Output exactly the span of lines that begins at the line containing "o = sheet('wall_back', -340, 40, 1.75, 0.3, end_pos, 5)" and ends at the line containing "return tag(o, label, kind='structure')", both lines included.

• **AVAILABLE DATA**:

[start]

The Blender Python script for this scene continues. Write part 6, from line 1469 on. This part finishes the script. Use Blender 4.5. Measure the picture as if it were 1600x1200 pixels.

[end]
[start]

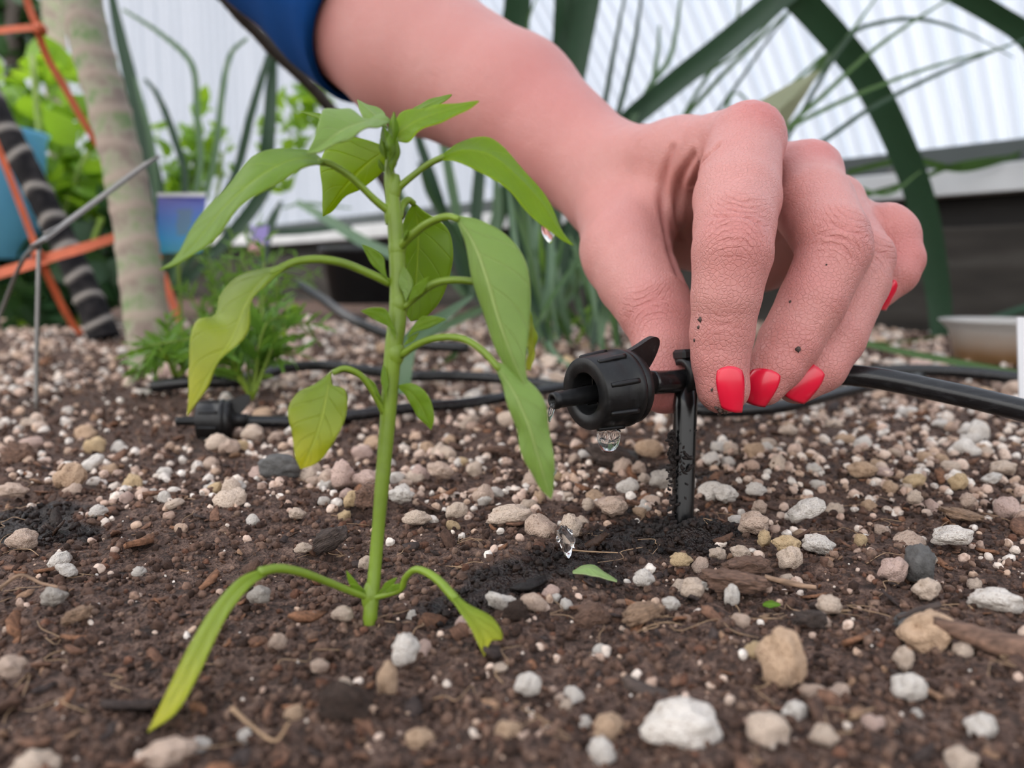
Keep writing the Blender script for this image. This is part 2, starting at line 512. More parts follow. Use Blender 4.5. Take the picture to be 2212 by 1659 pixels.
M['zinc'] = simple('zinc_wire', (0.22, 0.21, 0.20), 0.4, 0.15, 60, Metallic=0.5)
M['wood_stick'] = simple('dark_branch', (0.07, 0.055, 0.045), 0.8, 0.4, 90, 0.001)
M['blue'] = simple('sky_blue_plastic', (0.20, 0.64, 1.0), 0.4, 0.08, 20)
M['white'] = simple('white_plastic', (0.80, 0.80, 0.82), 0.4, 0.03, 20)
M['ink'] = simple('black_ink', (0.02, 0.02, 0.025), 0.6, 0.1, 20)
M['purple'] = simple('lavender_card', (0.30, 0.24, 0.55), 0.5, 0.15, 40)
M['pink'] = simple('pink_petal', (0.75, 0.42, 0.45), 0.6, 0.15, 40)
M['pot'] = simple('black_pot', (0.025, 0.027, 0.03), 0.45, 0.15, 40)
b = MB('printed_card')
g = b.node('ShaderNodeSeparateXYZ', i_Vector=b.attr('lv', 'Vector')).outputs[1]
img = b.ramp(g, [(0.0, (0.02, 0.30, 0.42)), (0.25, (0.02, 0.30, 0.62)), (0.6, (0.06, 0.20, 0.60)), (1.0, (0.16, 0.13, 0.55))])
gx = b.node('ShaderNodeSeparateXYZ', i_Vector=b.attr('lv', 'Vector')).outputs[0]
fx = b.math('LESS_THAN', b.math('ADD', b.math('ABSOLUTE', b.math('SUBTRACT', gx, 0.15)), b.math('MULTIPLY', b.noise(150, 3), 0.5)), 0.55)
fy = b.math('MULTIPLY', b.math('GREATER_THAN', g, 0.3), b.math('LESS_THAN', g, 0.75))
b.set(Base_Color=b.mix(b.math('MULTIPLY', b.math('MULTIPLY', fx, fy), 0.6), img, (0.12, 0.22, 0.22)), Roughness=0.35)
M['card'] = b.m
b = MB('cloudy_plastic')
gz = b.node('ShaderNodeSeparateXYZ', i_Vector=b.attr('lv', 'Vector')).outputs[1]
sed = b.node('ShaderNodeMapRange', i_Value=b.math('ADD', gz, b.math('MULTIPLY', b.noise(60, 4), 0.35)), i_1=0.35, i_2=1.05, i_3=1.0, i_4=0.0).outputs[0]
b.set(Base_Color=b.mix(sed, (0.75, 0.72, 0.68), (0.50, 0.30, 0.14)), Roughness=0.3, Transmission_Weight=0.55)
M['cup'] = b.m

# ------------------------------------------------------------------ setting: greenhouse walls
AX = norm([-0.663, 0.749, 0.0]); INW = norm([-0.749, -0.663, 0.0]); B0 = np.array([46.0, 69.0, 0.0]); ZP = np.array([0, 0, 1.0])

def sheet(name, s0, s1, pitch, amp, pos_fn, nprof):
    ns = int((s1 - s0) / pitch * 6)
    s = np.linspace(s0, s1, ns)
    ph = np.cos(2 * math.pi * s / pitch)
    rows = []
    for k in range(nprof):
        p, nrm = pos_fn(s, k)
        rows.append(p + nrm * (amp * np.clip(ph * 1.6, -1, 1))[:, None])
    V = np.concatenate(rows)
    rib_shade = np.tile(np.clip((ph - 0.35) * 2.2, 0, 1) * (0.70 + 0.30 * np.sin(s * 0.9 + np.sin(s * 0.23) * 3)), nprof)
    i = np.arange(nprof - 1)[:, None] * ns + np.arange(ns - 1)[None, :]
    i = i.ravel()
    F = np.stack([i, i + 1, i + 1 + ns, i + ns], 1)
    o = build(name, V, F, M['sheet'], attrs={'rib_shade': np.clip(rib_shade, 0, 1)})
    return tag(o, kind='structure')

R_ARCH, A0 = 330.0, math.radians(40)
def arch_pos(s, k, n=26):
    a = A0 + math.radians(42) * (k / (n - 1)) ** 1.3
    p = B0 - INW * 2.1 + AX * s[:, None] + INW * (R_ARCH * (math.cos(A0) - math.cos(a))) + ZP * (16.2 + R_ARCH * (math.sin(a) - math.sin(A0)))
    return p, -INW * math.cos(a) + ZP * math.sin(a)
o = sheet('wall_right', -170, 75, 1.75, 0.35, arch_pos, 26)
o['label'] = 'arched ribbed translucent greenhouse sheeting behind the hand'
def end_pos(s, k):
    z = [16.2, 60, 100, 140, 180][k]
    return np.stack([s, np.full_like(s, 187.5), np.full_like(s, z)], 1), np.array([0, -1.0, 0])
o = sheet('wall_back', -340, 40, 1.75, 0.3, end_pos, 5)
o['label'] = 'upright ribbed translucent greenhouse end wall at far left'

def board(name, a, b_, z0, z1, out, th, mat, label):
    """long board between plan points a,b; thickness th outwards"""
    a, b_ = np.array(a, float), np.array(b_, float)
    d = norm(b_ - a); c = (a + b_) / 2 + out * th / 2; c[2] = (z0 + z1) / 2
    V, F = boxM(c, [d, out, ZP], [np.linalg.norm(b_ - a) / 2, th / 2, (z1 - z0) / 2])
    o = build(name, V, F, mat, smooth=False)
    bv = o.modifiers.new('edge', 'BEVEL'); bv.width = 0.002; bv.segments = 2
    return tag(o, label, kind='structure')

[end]

• **THE REPLY**:
o = sheet('wall_back', -340, 40, 1.75, 0.3, end_pos, 5)
o['label'] = 'upright ribbed translucent greenhouse end wall at far left'

def board(name, a, b_, z0, z1, out, th, mat, label):
    """long board between plan points a,b; thickness th outwards"""
    a, b_ = np.array(a, float), np.array(b_, float)
    d = norm(b_ - a); c = (a + b_) / 2 + out * th / 2; c[2] = (z0 + z1) / 2
    V, F = boxM(c, [d, out, ZP], [np.linalg.norm(b_ - a) / 2, th / 2, (z1 - z0) / 2])
    o = build(name, V, F, mat, smooth=False)
    bv = o.modifiers.new('edge', 'BEVEL'); bv.width = 0.002; bv.segments = 2
    return tag(o, label, kind='structure')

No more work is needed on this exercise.